Les députés feront leur rentrée à l'Assemblée nationale mardi. Jean Charest y sera, appuyé par un nouveau chef de cabinet et un Conseil des ministres élargi. Son objectif sera de «regagner la confiance des Québécois». Vaste programme qu'il ne pourra accomplir que s'il se met à l'écoute de ses concitoyens.
Rumeurs et spéculations ont fait état ces derniers mois d'un départ possible de Jean Charest. On disait que son honneur lavé par la commission Bastarache, il passerait la main. On peut imaginer qu'après l'annus horribilis que fut 2010, il ait pu en avoir la tentation. Mais il est un politicien combatif. Il sait ne pouvoir avoir de sortie honorable sans d'abord tout faire pour rétablir le lien de confiance avec les Québécois. Et qui sait, s'il y arrivait, peut-être voudrait-il prolonger sa carrière de premier ministre...

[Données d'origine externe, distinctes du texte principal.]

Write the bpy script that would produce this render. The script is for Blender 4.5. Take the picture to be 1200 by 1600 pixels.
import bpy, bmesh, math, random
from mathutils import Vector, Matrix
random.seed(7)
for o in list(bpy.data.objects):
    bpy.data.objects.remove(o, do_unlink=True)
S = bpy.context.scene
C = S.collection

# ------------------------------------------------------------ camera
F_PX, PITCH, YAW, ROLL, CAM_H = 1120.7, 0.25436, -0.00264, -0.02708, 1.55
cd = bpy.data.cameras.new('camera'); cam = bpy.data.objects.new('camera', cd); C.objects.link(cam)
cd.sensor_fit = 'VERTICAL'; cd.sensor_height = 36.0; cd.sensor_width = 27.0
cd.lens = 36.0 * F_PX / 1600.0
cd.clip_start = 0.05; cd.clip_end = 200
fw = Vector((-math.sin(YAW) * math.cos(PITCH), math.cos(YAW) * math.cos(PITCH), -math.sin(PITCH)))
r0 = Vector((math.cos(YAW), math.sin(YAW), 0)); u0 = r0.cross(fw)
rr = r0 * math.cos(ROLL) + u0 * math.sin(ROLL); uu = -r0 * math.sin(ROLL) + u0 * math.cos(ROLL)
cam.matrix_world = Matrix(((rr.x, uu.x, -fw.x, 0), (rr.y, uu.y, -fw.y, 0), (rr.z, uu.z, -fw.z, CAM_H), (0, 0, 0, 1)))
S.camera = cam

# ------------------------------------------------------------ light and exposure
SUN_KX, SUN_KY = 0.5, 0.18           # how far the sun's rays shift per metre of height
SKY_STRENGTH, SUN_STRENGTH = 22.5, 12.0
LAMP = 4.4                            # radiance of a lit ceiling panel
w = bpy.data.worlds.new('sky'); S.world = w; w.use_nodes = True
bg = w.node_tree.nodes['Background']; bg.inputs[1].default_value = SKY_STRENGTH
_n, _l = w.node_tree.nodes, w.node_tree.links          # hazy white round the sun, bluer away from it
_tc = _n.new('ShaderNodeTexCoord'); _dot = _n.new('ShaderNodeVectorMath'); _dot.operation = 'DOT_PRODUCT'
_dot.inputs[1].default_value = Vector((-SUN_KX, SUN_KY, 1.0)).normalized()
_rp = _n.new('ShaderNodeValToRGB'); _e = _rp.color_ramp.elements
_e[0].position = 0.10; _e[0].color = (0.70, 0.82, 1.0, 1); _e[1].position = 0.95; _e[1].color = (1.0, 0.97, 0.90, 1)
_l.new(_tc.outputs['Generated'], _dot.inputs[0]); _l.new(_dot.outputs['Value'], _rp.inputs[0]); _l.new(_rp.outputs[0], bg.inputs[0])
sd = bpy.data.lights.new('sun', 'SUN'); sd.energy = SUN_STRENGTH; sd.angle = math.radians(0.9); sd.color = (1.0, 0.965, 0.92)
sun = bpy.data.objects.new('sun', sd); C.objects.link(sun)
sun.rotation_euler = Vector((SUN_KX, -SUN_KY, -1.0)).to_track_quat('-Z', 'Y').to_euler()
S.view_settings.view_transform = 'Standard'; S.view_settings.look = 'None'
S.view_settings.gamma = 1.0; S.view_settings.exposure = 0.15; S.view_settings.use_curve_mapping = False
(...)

Avec seulement deux ans écoulés à son mandat, Jean Charest mise d'abord sur le temps qui lui reste, soit deux, voire trois autres années. Les élections sont «à quelques éternités», disait-il il y a quelques semaines. La question est de savoir comment utiliser ce précieux temps. Depuis déjà un an bien compté, le Parti libéral est bon second derrière le Parti québécois, sans qu'aucun mouvement significatif de l'opinion publique ait pu être décelé. Il lui faudra au moins un an pour surmonter l'insatisfaction des Québécois, surtout celle des francophones qui lui ont tourné le dos à un point que certains qualifient d'irrémédiable.
Ces dernières semaines, le premier ministre et certains de ses ministres ont entrepris d'envoyer des signaux annonciateurs d'un virage, adoptant ainsi un ton plus conciliant dans l'explosif dossier des gaz de schiste. Surpris, certains ont cru le gouvernement disposé à décréter un moratoire sur l'exploration et l'exploitation de ces gaz.
N'imaginons surtout pas le gouvernement prêt à abdiquer totalement devant les revendications des mouvements d'opposition. Hier, le premier ministre se disait ainsi prêt à défendre des politiques aujourd'hui impopulaires, mais nécessaires à l'avancement du Québec. Tout dépendra de la réaction des Québécois devant l'évocation de changements dans les politiques libérales. Pour l'instant, on en est à l'étape des ballons d'essai, qui se multiplieront sans doute ces prochains jours. La mesure que l'on prendra de la réaction des Québécois permettra d'établir quels virages effectuer, et à quel degré.
Le gouvernement n'a pas arrêté sa stratégie. L'indique le report de la présentation d'un nouveau discours inaugural qui était attendu pour la rentrée de mardi. Ce discours ne viendra que plus tard. Il faut voir là l'effet de l'état de désorganisation du gouvernement, auquel M. Charest a entrepris de remédier avec la nomination d'un nouveau chef de cabinet et l'entrée au Conseil des ministres de trois députés qui rongeaient leur frein depuis longtemps et dont il s'assure ainsi la loyauté.
S'il vient, ce discours inaugural sera l'occasion d'un nouveau départ. Il clarifiera le cours de l'action du gouvernement et des décisions à venir dans les dossiers qui l'éloignent de la population. S'il n'arrive pas à créer ce rapprochement, d'ici douze mois au plus tard, Jean Charest aura sans doute épuisé les «éternités» dont il dispose aujourd'hui. Il en restera une seule, et c'est celle dont son successeur aura besoin pour préparer la prochaine confrontation électorale. Il devra la lui réserver.